**Work to be completed**:
Write out every line of the material exactly as it appears.

**Data segment**:
--

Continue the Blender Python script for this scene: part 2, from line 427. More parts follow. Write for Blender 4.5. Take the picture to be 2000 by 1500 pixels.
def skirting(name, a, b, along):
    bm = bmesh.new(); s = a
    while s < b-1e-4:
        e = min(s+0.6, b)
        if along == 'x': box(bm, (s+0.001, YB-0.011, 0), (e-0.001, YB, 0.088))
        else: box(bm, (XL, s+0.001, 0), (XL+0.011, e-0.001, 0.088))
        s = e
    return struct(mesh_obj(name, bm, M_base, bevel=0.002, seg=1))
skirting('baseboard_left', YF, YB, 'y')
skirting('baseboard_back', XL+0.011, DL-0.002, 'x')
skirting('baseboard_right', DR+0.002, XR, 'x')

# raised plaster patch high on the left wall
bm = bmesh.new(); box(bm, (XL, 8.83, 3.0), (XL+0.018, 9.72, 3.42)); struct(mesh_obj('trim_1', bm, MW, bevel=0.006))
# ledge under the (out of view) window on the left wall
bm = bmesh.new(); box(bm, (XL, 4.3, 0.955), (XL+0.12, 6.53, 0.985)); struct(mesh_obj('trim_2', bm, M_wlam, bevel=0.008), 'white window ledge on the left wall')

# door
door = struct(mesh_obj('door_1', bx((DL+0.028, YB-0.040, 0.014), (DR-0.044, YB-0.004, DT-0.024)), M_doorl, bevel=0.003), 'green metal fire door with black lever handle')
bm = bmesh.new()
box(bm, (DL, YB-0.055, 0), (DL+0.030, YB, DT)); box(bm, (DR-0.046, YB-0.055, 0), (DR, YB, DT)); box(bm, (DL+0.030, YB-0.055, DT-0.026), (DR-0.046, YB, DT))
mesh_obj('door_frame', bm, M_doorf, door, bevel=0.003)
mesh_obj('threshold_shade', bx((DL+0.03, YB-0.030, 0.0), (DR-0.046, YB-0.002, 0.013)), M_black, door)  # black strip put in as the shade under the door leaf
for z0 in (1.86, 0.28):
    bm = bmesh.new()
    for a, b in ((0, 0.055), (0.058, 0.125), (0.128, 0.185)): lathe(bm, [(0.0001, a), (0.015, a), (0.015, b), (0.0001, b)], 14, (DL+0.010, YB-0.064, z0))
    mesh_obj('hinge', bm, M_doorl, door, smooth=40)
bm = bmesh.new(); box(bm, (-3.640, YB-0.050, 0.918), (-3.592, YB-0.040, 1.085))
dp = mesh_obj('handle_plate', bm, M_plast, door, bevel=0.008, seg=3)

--

**Result**:
Continue the Blender Python script for this scene: part 2, from line 427. More parts follow. Write for Blender 4.5. Take the picture to be 2000 by 1500 pixels.
def skirting(name, a, b, along):
    bm = bmesh.new(); s = a
    while s < b-1e-4:
        e = min(s+0.6, b)
        if along == 'x': box(bm, (s+0.001, YB-0.011, 0), (e-0.001, YB, 0.088))
        else: box(bm, (XL, s+0.001, 0), (XL+0.011, e-0.001, 0.088))
        s = e
    return struct(mesh_obj(name, bm, M_base, bevel=0.002, seg=1))
skirting('baseboard_left', YF, YB, 'y')
skirting('baseboard_back', XL+0.011, DL-0.002, 'x')
skirting('baseboard_right', DR+0.002, XR, 'x')

# raised plaster patch high on the left wall
bm = bmesh.new(); box(bm, (XL, 8.83, 3.0), (XL+0.018, 9.72, 3.42)); struct(mesh_obj('trim_1', bm, MW, bevel=0.006))
# ledge under the (out of view) window on the left wall
bm = bmesh.new(); box(bm, (XL, 4.3, 0.955), (XL+0.12, 6.53, 0.985)); struct(mesh_obj('trim_2', bm, M_wlam, bevel=0.008), 'white window ledge on the left wall')

# door
door = struct(mesh_obj('door_1', bx((DL+0.028, YB-0.040, 0.014), (DR-0.044, YB-0.004, DT-0.024)), M_doorl, bevel=0.003), 'green metal fire door with black lever handle')
bm = bmesh.new()
box(bm, (DL, YB-0.055, 0), (DL+0.030, YB, DT)); box(bm, (DR-0.046, YB-0.055, 0), (DR, YB, DT)); box(bm, (DL+0.030, YB-0.055, DT-0.026), (DR-0.046, YB, DT))
mesh_obj('door_frame', bm, M_doorf, door, bevel=0.003)
mesh_obj('threshold_shade', bx((DL+0.03, YB-0.030, 0.0), (DR-0.046, YB-0.002, 0.013)), M_black, door)  # black strip put in as the shade under the door leaf
for z0 in (1.86, 0.28):
    bm = bmesh.new()
    for a, b in ((0, 0.055), (0.058, 0.125), (0.128, 0.185)): lathe(bm, [(0.0001, a), (0.015, a), (0.015, b), (0.0001, b)], 14, (DL+0.010, YB-0.064, z0))
    mesh_obj('hinge', bm, M_doorl, door, smooth=40)
bm = bmesh.new(); box(bm, (-3.640, YB-0.050, 0.918), (-3.592, YB-0.040, 1.085))
dp = mesh_obj('handle_plate', bm, M_plast, door, bevel=0.008, seg=3)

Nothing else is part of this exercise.